### What this task involves
Print exactly the lines from the first one down to the line containing "bgn.inputs[0].default_value = (0.90, 0.96, 1.0, 1);", both ends included, with no pictures and nothing else.

§ §

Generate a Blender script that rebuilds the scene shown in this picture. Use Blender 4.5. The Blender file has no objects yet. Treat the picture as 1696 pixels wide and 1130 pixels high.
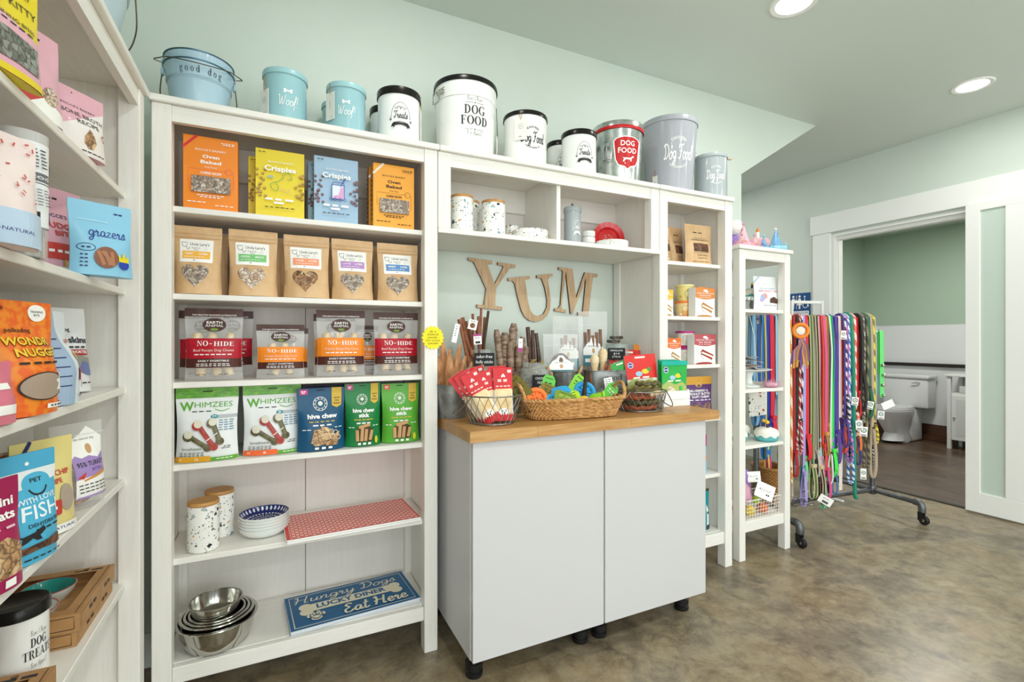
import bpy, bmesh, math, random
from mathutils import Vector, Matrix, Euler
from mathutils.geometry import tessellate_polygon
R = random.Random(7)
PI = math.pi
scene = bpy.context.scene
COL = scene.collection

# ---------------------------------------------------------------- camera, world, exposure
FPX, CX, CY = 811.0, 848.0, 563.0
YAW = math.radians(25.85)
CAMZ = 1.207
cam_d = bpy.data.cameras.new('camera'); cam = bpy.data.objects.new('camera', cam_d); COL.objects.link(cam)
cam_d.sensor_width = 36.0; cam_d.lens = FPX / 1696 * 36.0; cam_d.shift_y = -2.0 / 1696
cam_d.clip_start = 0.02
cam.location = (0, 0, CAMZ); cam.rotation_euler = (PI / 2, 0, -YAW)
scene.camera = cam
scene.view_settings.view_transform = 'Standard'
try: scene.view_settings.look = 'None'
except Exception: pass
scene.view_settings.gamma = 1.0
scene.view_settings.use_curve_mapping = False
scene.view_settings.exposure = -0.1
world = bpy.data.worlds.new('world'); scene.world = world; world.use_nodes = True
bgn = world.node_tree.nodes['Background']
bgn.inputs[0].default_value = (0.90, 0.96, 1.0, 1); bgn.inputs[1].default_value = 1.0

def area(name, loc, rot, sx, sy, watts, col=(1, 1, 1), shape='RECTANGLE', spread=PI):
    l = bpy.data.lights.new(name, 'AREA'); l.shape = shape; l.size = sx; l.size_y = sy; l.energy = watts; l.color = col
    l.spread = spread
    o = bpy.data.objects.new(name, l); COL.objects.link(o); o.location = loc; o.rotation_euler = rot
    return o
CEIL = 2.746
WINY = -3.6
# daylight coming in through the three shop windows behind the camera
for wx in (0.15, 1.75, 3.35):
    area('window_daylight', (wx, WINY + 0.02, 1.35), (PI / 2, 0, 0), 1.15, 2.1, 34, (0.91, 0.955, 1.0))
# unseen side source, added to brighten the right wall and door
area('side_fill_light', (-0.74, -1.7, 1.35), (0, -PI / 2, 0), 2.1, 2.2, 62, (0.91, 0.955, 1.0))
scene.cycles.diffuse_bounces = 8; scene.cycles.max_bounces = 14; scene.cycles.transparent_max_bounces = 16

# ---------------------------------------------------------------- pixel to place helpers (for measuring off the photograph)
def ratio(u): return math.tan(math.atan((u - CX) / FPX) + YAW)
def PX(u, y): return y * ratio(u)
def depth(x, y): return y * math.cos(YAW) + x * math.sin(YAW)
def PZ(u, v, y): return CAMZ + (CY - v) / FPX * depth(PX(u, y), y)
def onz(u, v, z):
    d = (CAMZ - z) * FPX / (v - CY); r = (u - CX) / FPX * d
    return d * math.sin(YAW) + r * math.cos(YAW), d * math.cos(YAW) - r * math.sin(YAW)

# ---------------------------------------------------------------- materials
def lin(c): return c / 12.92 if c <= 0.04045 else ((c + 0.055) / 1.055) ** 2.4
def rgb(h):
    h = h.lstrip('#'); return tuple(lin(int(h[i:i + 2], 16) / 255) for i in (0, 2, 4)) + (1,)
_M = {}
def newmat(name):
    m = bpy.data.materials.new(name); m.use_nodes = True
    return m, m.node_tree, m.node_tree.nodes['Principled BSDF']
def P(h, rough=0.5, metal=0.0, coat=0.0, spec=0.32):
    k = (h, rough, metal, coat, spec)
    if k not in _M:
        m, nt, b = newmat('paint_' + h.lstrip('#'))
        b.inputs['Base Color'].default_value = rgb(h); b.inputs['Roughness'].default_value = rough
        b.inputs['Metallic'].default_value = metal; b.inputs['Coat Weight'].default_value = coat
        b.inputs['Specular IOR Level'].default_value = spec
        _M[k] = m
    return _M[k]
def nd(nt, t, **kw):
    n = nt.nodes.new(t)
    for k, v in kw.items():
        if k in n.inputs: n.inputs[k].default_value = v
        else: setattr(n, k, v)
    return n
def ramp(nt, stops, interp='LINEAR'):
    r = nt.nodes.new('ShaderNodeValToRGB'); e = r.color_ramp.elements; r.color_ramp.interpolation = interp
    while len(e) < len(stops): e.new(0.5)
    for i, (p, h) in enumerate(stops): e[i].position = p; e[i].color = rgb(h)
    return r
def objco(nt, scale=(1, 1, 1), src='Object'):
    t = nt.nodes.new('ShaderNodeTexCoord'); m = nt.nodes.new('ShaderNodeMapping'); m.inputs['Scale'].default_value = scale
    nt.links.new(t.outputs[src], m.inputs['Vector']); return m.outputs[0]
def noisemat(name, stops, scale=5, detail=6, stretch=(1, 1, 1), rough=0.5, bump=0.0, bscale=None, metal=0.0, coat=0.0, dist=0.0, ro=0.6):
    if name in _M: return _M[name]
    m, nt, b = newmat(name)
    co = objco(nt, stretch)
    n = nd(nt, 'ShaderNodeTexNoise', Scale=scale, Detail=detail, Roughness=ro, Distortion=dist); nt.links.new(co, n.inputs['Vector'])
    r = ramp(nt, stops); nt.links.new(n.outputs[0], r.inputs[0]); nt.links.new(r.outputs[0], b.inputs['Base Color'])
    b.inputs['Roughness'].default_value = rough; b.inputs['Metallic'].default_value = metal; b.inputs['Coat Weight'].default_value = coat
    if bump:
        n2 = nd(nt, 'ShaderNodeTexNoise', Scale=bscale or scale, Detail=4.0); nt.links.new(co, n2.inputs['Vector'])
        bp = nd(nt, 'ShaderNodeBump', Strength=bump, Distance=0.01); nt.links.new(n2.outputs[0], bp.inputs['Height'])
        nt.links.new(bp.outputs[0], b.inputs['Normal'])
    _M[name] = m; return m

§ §

### Answer to the task
Generate a Blender script that rebuilds the scene shown in this picture. Use Blender 4.5. The Blender file has no objects yet. Treat the picture as 1696 pixels wide and 1130 pixels high.
import bpy, bmesh, math, random
from mathutils import Vector, Matrix, Euler
from mathutils.geometry import tessellate_polygon
R = random.Random(7)
PI = math.pi
scene = bpy.context.scene
COL = scene.collection

# ---------------------------------------------------------------- camera, world, exposure
FPX, CX, CY = 811.0, 848.0, 563.0
YAW = math.radians(25.85)
CAMZ = 1.207
cam_d = bpy.data.cameras.new('camera'); cam = bpy.data.objects.new('camera', cam_d); COL.objects.link(cam)
cam_d.sensor_width = 36.0; cam_d.lens = FPX / 1696 * 36.0; cam_d.shift_y = -2.0 / 1696
cam_d.clip_start = 0.02
cam.location = (0, 0, CAMZ); cam.rotation_euler = (PI / 2, 0, -YAW)
scene.camera = cam
scene.view_settings.view_transform = 'Standard'
try: scene.view_settings.look = 'None'
except Exception: pass
scene.view_settings.gamma = 1.0
scene.view_settings.use_curve_mapping = False
scene.view_settings.exposure = -0.1
world = bpy.data.worlds.new('world'); scene.world = world; world.use_nodes = True
bgn = world.node_tree.nodes['Background']
bgn.inputs[0].default_value = (0.90, 0.96, 1.0, 1); bgn.inputs[1].default_value = 1.0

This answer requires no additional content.